[Your task]:
Search the data for the string "scene" and extract every line where it appears.
═════ Given material ═════
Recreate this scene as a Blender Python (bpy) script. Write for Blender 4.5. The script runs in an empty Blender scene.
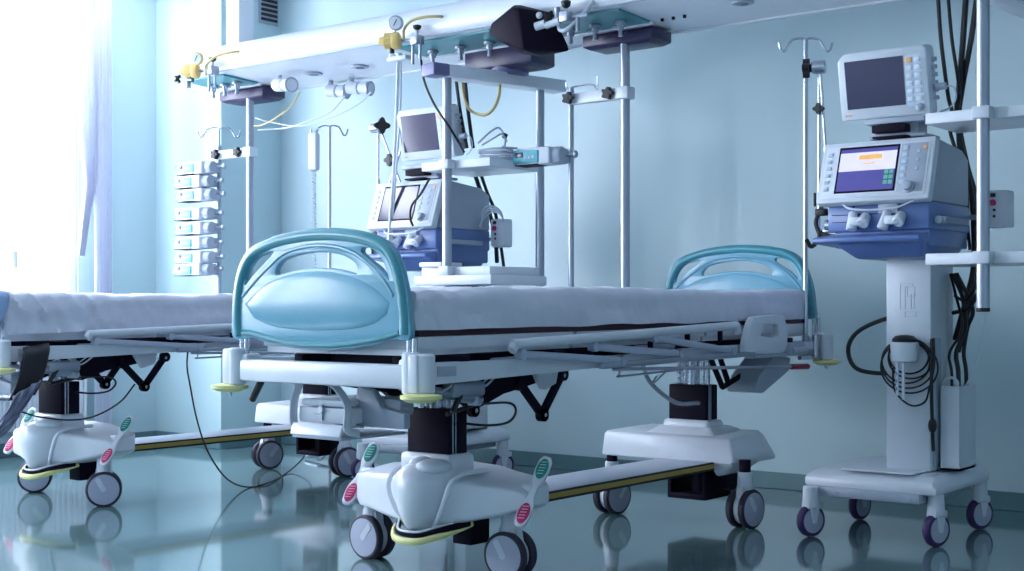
import bpy, bmesh, math, random
from mathutils import Vector, Matrix, noise
random.seed(4)
SC = bpy.context.scene
COL = SC.collection
PI = math.pi

# ------------------------------------------------------------------ camera
TH, F, HY, CH = 0.67, 1340.0, 308.0, 0.92          # yaw, focal (px), horizon row, eye height
CT, ST = math.cos(TH), math.sin(TH)
cam_d = bpy.data.cameras.new('camera')
cam = bpy.data.objects.new('camera', cam_d)
COL.objects.link(cam)
cam.location = (0, 0, CH)
cam.rotation_euler = (PI / 2, 0, TH)
cam_d.sensor_width = 36.0
cam_d.lens = F / 1024 * 36.0
cam_d.shift_y = (HY - 285.5) / 1024
cam_d.clip_start = 0.05
SC.camera = cam

def P(px, py, X=None, Y=None, z=None):
    """survey point: where the sight line through a photo point meets a wall-parallel, bed-parallel or level plane"""
    k, m = (px - 512) / F, (HY - py) / F
    dx, dy, dz = -ST + k * CT, CT + k * ST, m
    if X is not None: t = X / dx
    elif Y is not None: t = Y / dy
    else: t = (z - CH) / dz
    return Vector((dx * t, dy * t, CH + dz * t))

# ------------------------------------------------------------------ materials
def srgb(r, g, b):
    f = lambda c: c / 12.92 if c <= 0.04045 else ((c + 0.055) / 1.055) ** 2.4
    return tuple(f(v / 255.0) for v in (r, g, b))

def mat(name, rgb, rough=0.45, metal=0.0, var=0.06, scale=14.0, bump=0.0, bscale=60.0, coat=0.0, spec=0.5, emit=None, es=0.0):
    m = bpy.data.materials.new(name); m.use_nodes = True
    nt = m.node_tree; b = nt.nodes['Principled BSDF']
    c = srgb(*rgb)
    tc = nt.nodes.new('ShaderNodeTexCoord')
    nz = nt.nodes.new('ShaderNodeTexNoise'); nz.inputs['Scale'].default_value = scale; nz.inputs['Detail'].default_value = 3
    nt.links.new(tc.outputs['Object'], nz.inputs['Vector'])
    rp = nt.nodes.new('ShaderNodeValToRGB')
    rp.color_ramp.elements[0].position = 0.3; rp.color_ramp.elements[1].position = 0.7
    rp.color_ramp.elements[0].color = tuple(v * (1 - var) for v in c) + (1,)
    rp.color_ramp.elements[1].color = tuple(min(1, v * (1 + var)) for v in c) + (1,)
    nt.links.new(nz.outputs['Fac'], rp.inputs['Fac'])
    nt.links.new(rp.outputs['Color'], b.inputs['Base Color'])
    b.inputs['Roughness'].default_value = rough
    b.inputs['Metallic'].default_value = metal
    b.inputs['Specular IOR Level'].default_value = spec
    b.inputs['Coat Weight'].default_value = coat
    b.inputs['Coat Roughness'].default_value = 0.15
    if bump:
        n2 = nt.nodes.new('ShaderNodeTexNoise'); n2.inputs['Scale'].default_value = bscale; n2.inputs['Detail'].default_value = 4
        nt.links.new(tc.outputs['Object'], n2.inputs['Vector'])
        bp = nt.nodes.new('ShaderNodeBump'); bp.inputs['Strength'].default_value = bump; bp.inputs['Distance'].default_value = 0.01
        nt.links.new(n2.outputs['Fac'], bp.inputs['Height'])
        nt.links.new(bp.outputs['Normal'], b.inputs['Normal'])
    if emit:
        b.inputs['Emission Color'].default_value = srgb(*emit) + (1,)
        b.inputs['Emission Strength'].default_value = es
    return m

M = dict(
    wall=mat('wall_paint', (190, 211, 218), 0.42, var=0.02, scale=1.2, bump=0.03, bscale=90),
    pillar=mat('pillar_paint', (192, 216, 222), 0.4, var=0.02, scale=1.2),
    ceil=mat('ceiling_paint', (205, 214, 220), 0.8, var=0.02),
    floor=mat('polished_floor', (104, 132, 136), 0.07, var=0.10, scale=0.9, spec=0.9, coat=0.25),
    base=mat('baseboard_vinyl', (92, 124, 132), 0.35),
    white=mat('white_enamel', (222, 226, 236), 0.32, var=0.02, coat=0.2),
    plastic=mat('light_plastic', (214, 219, 230), 0.38, var=0.025),
    grey=mat('grey_plastic', (165, 174, 190), 0.42, var=0.03),
    cream=mat('pale_housing', (205, 212, 222), 0.4, var=0.02),
    teal=mat('teal_plastic', (62, 142, 158), 0.3, var=0.04, coat=0.3),
    teal2=mat('light_teal_plastic', (104, 164, 188), 0.3, var=0.04, coat=0.35),
    tealplate=mat('teal_panel', (70, 140, 150), 0.35),
    sheet=mat('sheet_cotton', (222, 223, 238), 0.85, var=0.03, bump=0.25, bscale=28),
    maroon=mat('mattress_cover', (60, 28, 44), 0.7),
    dark=mat('dark_violet_paint', (22, 14, 34), 0.6, var=0.08, spec=0.12),
    darkmid=mat('dark_violet_housing', (50, 44, 80), 0.38, var=0.08),
    violet=mat('violet_grey_paint', (108, 108, 150), 0.4, var=0.05),
    black=mat('black_rubber', (20, 18, 26), 0.5, var=0.1),
    chrome=mat('brushed_steel', (196, 200, 212), 0.25, metal=1.0, var=0.03),
    steel=mat('satin_steel', (168, 174, 188), 0.38, metal=0.9, var=0.04),
    tube=mat('painted_tube', (184, 190, 208), 0.35, metal=0.3, var=0.03),
    yellow=mat('pale_yellow_rubber', (232, 226, 156), 0.5),
    stripe=mat('ochre_stripe', (176, 150, 72), 0.5),
    gold=mat('yellow_regulator', (230, 198, 124), 0.35),
    hose=mat('yellow_hose', (206, 184, 124), 0.4),
    green=mat('green_pad', (30, 142, 128), 0.5),
    red=mat('red_pad', (206, 40, 104), 0.5),
    maroonred=mat('red_grip', (150, 34, 60), 0.45),
    blue=mat('blue_cabinet', (94, 120, 176), 0.35, var=0.04, coat=0.2),
    blued=mat('deep_blue_lip', (86, 114, 174), 0.3, var=0.04, coat=0.3),
    screenoff=mat('dark_screen', (58, 52, 84), 0.12, var=0.08, scale=5, spec=0.6),
    screenon=mat('lit_screen', (70, 66, 130), 0.2, emit=(86, 84, 150), es=0.4),
    screenpale=mat('lit_screen_pale', (180, 176, 220), 0.2, emit=(190, 186, 232), es=0.75),
    orange=mat('orange_field', (240, 180, 90), 0.4, emit=(240, 176, 84), es=0.35),
    lime=mat('green_field', (90, 170, 140), 0.4, emit=(80, 170, 130), es=0.25),
    tyre=mat('tyre_rubber', (40, 34, 54), 0.5, var=0.08),
    wheel=mat('wheel_disc', (176, 180, 202), 0.4, var=0.03),
    purple=mat('purple_tyre', (62, 40, 92), 0.45, var=0.06),
    clear=mat('clear_tubing', (206, 214, 226), 0.25, var=0.02),
    cloth=mat('grey_cloth', (120, 124, 148), 0.85, bump=0.3, bscale=40),
    bluecloth=mat('pale_blue_cloth', (150, 176, 214), 0.85),
    curtain=mat('lavender_curtain', (230, 233, 246), 0.85, var=0.03),
    aqua=mat('aqua_pump_face', (100, 184, 198), 0.35),
    key=mat('pale_keys', (190, 204, 222), 0.45),
    orangekey=mat('orange_key', (232, 178, 128), 0.45),
)
def sheer(m, k=.42):
    nt = m.node_tree; b = nt.nodes['Principled BSDF']; out = [n for n in nt.nodes if n.type == 'OUTPUT_MATERIAL'][0]
    tr = nt.nodes.new('ShaderNodeBsdfTranslucent'); mx = nt.nodes.new('ShaderNodeMixShader'); mx.inputs[0].default_value = k
    tr.inputs[0].default_value = srgb(240, 241, 250) + (1,)
    nt.links.new(b.outputs[0], mx.inputs[1]); nt.links.new(tr.outputs[0], mx.inputs[2]); nt.links.new(mx.outputs[0], out.inputs[0])
sheer(M['curtain'])
def daylight(name, rgb, s):
    m = bpy.data.materials.new(name); m.use_nodes = True
    nt = m.node_tree; nt.nodes.clear()
    e = nt.nodes.new('ShaderNodeEmission'); o = nt.nodes.new('ShaderNodeOutputMaterial')
    e.inputs['Color'].default_value = srgb(*rgb) + (1,); e.inputs['Strength'].default_value = s
    nt.links.new(e.outputs[0], o.inputs[0]); return m
M['day'] = daylight('bright_sky_pane', (230, 240, 255), 14.0)
M['daysun'] = daylight('sunlit_sky_pane', (234, 243, 255), 16.0)
M['fill'] = daylight('ceiling_fill_diffuser', (226, 236, 255), 4.5)  # glow of the added overhead panels that fill the room
M['fill_left'] = daylight('left_fill_diffuser', (230, 240, 255), 15.0)  # stronger glow for the two panels added to lighten the window wall and pillar

# ------------------------------------------------------------------ mesh builder
def catmull(pts, n=8, closed=False):
    pts = [Vector(p) for p in pts]
    if len(pts) < 3 and not closed: return pts
    out = []; L = len(pts)
    rng = range(L) if closed else range(L - 1)
    for i in rng:
        if closed: a, b, c, d = pts[(i - 1) % L], pts[i], pts[(i + 1) % L], pts[(i + 2) % L]
        else:
            b, c = pts[i], pts[i + 1]
            a = pts[i - 1] if i > 0 else b * 2 - c
            d = pts[i + 2] if i + 2 < L else c * 2 - b
        for j in range(n):
            t = j / n
            out.append(0.5 * ((2 * b) + (c - a) * t + (2 * a - 5 * b + 4 * c - d) * t * t + (3 * b - a - 3 * c + d) * t ** 3))
    if not closed: out.append(pts[-1])
    return out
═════
[Correct response]:
Recreate this scene as a Blender Python (bpy) script. Write for Blender 4.5. The script runs in an empty Blender scene.
SC = bpy.context.scene